The men's team and the women's team are governed by separate collective bargaining agreements, under which the men are paid substantially more for performances in international matches. Important, lawyer-type note: just because you're subject to a collective bargaining agreement does not mean that you are prohibited from bringing an equal pay claim. According to one article, when playing in an international friendly, the men can earn as much as $17,635 in bonus money for a win, $8,125 for a tie, and $5000 for a loss. The women, meanwhile, receive a $1,350 bonus for winning a friendly, nothing if they tie or lose.
But the ways in which the men's team and the women's team members are compensated are hardly apples to apples. The men are paid strictly on a bonus system while the women are paid salaries and receive benefits more akin to those of traditional employees - severance pay and "various types of insurance" - that the men are not. And they are also paid salaries as National Women's Soccer League players, which is where the crux of the problem, and the danger in the players' suit, lies.
U.S. Soccer, with some help from the Canadian and Mexican federations, helped start and is presumably helping keep the NWSL financially afloat. It doesn't take a photographic memory to recall the fate of the two U.S. women's professional leagues that preceded the NWSL (but it may to name them), both of which succumbed to a combination of poor management and, frankly, lack of interest in non-World Cup and Olympic seasons. It appears that the players' suit does not take into account the money that U.S. Soccer has spent to start and sustain the NWSL. [In my original post, I surmised here that the federations pay the salaries of non-federation players in the NWSL. After further investigation, I don't believe that to be the case. While information regarding NWSL individual players' salaries is not disseminated, it appears that the league pays non-federation players, while the federations only pay those of "allocated players" from one of the three participating federations. Nonetheless, the suggestion that U.S. Soccer pays the salaries of the highest-paid players in the league appears to be correct.]
The league has benefited those players, who would not otherwise have an opportunity to play professional soccer, by both giving them that chance and proving that they are worthy of consideration for the national team. Crystal Dunn, for example, was the last player cut from last year's World Cup team, but proved her mettle by being the leading scorer in the league last season. Restored to the roster, she scored five goals against Puerto Rico in the Olympic qualifying tournament and appears to be poised to play a significant role for the team in Rio.
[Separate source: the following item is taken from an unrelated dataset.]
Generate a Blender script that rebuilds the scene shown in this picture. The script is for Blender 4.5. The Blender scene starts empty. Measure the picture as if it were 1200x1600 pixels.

Setting aside U.S. Soccer's apparently well-taken position that the players and their attorneys cooked the books by focusing on income from last year (when the women won the World Cup in Canada and embarked on an extended victory tour), its claim that the men's team's games over which it has control (i.e., non-World Cup games) have audiences double those of the women, and that U.S. Soccer has been at the forefront, world-wide, of commitment both to the women's game and to cajoling or compelling FIFA to support women's soccer and women in positions of power within FIFA, there's a more fundamental concern that I have with the players' complaint and the future of women's soccer in the U.S.
Where is the money to come from to pay the players if they succeed?
Unless U.S. Soccer adopts FIFA's more ... creative ways of generating income, the funds to pay a large increase in player compensation may well result in a reduction of its financial commitment to the NWSL. And while the national team players may or may not care, that would be detrimental to the long-term health of women's professional soccer in the U.S., and perhaps to the national team as well.
This may all be much ado about next-to-nothing. The Soccer America article suggests that the true motive for the EEOC complaint may be simply to gain leverage in the players' on-going negotiations with U.S. Soccer over a new collective bargaining agreement, particularly in light of U.S. Soccer's filing of its own complaint in February, in which it seeks court confirmation that the current collective bargaining agreement runs through the end of 2016 (fearing, presumably, a work stoppage by the players shortly before or during the Olympics).
But if it is not, if the players pursue their complaint beyond the Olympics or the (hopeful) signing of a new collective bargaining agreement, then I fear for the future of women's professional soccer in the U.S. That may or may not be of concern to Solo and her fellow litigants. But it should be to the rest of us.